• DIRECTIVE
Give the count of lines holding the string "from" and nothing else.

-- begin PROVIDED MATERIAL --

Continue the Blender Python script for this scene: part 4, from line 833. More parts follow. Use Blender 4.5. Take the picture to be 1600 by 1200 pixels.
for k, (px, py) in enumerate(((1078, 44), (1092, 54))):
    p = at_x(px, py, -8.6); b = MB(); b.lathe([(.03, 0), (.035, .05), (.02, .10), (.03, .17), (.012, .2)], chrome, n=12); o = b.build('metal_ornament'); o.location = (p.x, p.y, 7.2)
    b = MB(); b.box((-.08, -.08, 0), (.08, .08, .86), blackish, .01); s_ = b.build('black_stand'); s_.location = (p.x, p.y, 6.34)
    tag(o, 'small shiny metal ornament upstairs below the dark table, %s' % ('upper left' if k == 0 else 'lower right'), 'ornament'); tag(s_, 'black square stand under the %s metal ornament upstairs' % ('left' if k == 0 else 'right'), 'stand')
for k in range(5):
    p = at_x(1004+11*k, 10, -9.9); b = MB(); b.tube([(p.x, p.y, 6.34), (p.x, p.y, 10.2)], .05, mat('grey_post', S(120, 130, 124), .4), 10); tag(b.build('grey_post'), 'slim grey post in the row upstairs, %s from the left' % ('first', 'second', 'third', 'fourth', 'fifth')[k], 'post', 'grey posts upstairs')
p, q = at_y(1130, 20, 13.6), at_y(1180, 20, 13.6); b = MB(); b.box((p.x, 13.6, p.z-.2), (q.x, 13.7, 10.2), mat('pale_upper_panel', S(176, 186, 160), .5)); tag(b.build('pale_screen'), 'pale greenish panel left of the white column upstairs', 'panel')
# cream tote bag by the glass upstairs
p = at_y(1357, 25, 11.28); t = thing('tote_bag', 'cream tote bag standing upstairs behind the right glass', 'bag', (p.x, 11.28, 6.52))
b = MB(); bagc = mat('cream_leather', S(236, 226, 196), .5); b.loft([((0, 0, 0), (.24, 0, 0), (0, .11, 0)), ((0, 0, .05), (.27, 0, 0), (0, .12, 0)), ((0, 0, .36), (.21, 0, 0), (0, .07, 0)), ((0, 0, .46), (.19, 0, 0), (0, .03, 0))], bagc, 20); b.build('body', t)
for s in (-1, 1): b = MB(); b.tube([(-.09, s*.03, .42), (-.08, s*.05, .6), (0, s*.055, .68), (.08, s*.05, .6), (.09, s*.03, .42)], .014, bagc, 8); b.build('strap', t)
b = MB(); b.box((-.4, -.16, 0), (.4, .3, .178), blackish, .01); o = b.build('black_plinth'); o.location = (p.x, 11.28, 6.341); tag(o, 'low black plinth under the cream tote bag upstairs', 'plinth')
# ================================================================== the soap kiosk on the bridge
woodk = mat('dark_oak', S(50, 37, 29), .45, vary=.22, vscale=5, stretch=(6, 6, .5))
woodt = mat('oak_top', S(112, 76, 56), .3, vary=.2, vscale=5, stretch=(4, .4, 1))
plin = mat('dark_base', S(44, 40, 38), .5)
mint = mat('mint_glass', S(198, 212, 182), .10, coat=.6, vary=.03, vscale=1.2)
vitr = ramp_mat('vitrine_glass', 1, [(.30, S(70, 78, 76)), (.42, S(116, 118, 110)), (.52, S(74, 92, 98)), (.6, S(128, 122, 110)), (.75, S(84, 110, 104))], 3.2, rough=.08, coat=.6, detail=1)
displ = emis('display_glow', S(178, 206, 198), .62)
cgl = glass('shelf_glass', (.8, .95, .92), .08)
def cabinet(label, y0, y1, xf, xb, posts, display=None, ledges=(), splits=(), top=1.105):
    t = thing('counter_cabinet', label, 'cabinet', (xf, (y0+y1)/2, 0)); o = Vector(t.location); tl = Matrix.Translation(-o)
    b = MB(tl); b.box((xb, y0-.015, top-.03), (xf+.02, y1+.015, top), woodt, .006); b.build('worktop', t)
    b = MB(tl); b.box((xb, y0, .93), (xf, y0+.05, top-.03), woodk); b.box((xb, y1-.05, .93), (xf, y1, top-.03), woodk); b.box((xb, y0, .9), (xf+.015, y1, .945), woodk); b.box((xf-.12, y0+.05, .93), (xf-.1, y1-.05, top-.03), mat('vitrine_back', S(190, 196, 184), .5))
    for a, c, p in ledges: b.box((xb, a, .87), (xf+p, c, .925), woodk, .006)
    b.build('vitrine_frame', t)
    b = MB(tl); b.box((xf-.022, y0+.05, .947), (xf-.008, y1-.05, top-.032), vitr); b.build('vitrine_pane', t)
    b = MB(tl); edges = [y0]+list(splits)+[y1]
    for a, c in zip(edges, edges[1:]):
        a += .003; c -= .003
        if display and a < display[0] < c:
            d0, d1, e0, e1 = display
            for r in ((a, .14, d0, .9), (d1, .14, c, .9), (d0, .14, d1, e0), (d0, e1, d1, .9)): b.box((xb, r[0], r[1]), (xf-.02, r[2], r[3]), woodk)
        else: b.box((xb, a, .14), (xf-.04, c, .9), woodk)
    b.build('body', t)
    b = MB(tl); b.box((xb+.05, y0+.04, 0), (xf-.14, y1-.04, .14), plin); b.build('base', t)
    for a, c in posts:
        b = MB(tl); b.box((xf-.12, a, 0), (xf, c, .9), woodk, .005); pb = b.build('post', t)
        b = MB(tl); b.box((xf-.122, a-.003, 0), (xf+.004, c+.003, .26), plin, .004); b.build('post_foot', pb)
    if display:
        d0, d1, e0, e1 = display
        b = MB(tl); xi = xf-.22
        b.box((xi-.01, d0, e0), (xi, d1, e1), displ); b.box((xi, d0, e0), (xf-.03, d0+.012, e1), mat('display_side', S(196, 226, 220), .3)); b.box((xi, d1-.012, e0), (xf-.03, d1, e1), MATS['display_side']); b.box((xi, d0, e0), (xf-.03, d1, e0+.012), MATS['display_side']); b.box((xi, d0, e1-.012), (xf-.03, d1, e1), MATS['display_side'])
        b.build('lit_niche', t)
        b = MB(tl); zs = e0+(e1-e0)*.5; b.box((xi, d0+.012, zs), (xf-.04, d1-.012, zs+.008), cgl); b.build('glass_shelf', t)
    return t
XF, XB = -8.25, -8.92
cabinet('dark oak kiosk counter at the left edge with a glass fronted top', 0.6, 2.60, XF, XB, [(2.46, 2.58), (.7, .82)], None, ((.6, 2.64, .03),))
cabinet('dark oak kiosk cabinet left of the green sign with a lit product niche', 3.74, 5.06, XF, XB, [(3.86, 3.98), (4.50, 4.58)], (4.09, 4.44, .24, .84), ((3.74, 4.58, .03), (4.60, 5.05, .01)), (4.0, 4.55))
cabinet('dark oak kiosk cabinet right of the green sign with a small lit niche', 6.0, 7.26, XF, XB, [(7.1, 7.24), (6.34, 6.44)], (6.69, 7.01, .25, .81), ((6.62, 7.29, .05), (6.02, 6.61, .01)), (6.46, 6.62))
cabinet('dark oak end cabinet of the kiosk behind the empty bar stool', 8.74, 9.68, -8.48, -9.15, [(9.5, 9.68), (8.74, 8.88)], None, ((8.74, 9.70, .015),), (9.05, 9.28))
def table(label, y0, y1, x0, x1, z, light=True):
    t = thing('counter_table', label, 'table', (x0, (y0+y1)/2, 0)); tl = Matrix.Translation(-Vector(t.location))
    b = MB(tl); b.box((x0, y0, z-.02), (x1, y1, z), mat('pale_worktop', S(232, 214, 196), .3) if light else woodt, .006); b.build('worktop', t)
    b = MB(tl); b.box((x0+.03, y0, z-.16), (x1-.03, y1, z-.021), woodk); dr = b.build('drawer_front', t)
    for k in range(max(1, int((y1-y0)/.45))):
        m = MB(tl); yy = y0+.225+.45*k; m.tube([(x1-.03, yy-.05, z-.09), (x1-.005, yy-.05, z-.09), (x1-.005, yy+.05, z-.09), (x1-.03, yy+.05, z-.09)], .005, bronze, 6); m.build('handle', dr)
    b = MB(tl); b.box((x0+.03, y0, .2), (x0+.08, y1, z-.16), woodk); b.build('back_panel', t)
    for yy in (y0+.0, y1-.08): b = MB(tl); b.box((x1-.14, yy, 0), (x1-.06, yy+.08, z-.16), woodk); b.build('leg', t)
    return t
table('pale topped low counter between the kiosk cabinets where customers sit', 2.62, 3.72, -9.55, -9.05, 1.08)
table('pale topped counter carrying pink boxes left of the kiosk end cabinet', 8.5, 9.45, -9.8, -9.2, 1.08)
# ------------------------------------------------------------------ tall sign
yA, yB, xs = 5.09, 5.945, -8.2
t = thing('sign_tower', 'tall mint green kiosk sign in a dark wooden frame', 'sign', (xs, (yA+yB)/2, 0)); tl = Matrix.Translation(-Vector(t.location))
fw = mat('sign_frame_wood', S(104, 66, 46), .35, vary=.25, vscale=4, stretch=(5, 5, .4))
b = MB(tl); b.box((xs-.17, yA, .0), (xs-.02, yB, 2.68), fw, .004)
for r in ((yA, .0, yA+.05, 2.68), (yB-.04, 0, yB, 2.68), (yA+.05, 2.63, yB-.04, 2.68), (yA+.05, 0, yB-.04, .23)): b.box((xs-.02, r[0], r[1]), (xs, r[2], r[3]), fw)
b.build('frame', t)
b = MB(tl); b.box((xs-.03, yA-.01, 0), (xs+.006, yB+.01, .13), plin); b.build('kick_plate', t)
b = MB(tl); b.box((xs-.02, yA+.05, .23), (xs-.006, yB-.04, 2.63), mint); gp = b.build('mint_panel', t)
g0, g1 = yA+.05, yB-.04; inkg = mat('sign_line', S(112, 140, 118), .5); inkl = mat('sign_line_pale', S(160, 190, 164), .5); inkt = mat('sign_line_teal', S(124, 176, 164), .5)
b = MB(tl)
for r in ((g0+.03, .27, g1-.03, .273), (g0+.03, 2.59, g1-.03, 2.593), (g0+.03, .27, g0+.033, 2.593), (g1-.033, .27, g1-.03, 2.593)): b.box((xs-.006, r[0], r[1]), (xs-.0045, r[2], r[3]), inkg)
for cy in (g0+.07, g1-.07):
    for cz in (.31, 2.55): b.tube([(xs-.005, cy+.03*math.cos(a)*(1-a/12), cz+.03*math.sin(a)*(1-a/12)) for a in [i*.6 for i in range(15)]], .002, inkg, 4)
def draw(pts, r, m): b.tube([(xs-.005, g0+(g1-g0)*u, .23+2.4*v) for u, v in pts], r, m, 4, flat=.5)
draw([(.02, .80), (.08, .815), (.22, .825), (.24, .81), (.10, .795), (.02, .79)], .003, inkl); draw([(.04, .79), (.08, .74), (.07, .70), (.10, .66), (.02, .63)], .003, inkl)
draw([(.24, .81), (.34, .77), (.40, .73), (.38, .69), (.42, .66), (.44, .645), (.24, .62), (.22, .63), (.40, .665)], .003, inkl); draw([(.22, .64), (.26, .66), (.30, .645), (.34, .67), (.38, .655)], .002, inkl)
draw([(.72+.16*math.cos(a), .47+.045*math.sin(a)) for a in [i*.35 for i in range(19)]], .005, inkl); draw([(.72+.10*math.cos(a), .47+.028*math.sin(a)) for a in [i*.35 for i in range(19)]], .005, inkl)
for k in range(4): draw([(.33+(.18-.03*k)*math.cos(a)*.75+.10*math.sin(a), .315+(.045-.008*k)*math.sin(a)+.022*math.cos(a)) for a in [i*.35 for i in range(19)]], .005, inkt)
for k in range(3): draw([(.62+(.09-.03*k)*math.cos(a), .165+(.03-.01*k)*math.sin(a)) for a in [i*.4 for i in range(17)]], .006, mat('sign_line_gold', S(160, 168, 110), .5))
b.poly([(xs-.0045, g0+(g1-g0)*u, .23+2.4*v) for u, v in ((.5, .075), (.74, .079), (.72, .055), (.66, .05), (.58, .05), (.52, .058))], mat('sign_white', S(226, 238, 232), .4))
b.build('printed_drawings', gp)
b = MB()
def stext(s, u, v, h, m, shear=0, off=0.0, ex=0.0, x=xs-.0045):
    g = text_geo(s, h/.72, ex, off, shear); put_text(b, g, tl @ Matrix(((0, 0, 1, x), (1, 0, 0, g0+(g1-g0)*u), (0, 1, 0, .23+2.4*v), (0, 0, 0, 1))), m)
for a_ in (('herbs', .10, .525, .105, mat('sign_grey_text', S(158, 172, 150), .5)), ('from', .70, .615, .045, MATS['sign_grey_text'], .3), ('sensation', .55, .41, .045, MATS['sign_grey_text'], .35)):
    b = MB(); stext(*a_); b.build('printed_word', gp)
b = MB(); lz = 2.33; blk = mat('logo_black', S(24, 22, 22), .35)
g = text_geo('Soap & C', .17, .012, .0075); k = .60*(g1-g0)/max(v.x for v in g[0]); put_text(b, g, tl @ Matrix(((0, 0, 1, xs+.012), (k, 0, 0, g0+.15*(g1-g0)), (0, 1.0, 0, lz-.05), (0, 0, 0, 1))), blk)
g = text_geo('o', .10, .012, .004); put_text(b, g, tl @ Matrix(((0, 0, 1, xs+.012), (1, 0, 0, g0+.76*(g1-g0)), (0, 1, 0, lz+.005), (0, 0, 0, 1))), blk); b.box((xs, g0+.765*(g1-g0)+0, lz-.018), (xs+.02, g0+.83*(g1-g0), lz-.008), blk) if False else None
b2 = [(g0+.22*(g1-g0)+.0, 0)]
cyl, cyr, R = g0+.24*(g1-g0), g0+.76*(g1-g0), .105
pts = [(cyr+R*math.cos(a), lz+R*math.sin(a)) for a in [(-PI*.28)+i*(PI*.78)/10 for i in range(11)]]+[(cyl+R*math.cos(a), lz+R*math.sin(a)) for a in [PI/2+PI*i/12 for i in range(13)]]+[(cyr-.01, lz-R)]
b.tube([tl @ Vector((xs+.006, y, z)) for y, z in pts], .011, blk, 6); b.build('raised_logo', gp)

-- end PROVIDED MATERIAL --

• EXERCISE SOLUTION
3